By Chris Blask, Global Director Industrial and IoT Security at Unisys, (CS)²AI Fellow
October, 2020
Maintaining visibility into the inventory of assets, supplies, and products entering and leaving industrial operations has been a key to reliable operations since the dawn of infrastructure. The proliferation of digital devices combined with the advantages of adaptive supply chains has put a sharp point on the need to evolve this practice significantly. Initiatives across public and private sectors over the past decade have laid the groundwork for the automation of high-surety attestation sharing among supply chain partners, with early adopters leveraging these systems to gain competitive advantages today.
Tracking any item in a supply chain comes down to three simple questions:
- What is being written?
- Where is it being written?
- Who gets to read it?
With digital assets being used throughout industrial systems at increasing rates, and these assets becoming increasingly complex and capable, the traditional manual methods of tracking have been overwhelmed by volume and speed. Individual supply chain operators have evolved bespoke solutions to the challenges presented, but these do not translate upstream to their suppliers or downstream to their customers. Critical issues such as locating and remediating flawed software, hardware, or materials is still done with manual effort of individuals searching documents and exchanging emails.
Due to a variety of related efforts over the past ten years, answers to these three supply chain questions have been developed that together form a functional system of attestation, sharing, and policy that is today being used by supply chain partners. Industrial operators and the subject matter experts they work with should begin integrating these structures into operational planning and execution of public and private systems.
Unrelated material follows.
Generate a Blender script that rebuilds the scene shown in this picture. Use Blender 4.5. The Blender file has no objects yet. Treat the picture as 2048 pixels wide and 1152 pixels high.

“What is being written?” - The necessity for reliable provenance for software has led to common taxonomies to describe sources and components. The Linux Foundation Software Package Data Exchange (SPDX) program has developed mature common taxonomies for open source software, which are being used in the US Department of Commerce Software Bill of Materials (SBOM) initiative alongside taxonomies from MITRE and ISO. There is workable agreement on What is to be written down to share attestations.
“Who gets to read it?” - The necessity to ensure compliance with GDPR data privacy laws has led Bosch and partners to develop a policy framework for the handling of sensitive data produced and consumed by IoT devices. The Digital Trust Forum (DTF) provides a policy framework that is being applied to the creation and management of supply chain data shared in public and private channels, to answer the question of Who gets to read What.
“Where is it being written?” - The Digital Bill of Materials (DBoM) Consortium is a Linux Foundation project that provides the backbone for attestation sharing among supply chain partners, created by Unisys in partnership with the aforementioned entities and other supply chain operators. Open source DBoM Node software will be available through the project in Q4 2020 to enable any organization to create or participate in attestation-sharing channels with supply chain partners.
This common backbone answers the question of Where attestations can be shared. The DBoM Consortium will maintain processes to select common taxonomies so partners know What they are sharing, and common policy structures that ensure only those Who are authorized can access them.
The economic drivers of Industry 4.0 and IIoT mandate the adoption of increasingly complex operational systems. To remain competitive industrial operators must reduce the effort needed to track an increasing quantity of assets, while increasing their ability to identify and remediate risks. If you have a duty to protect critical infrastructures, the time has come to automate the supply chains you rely on.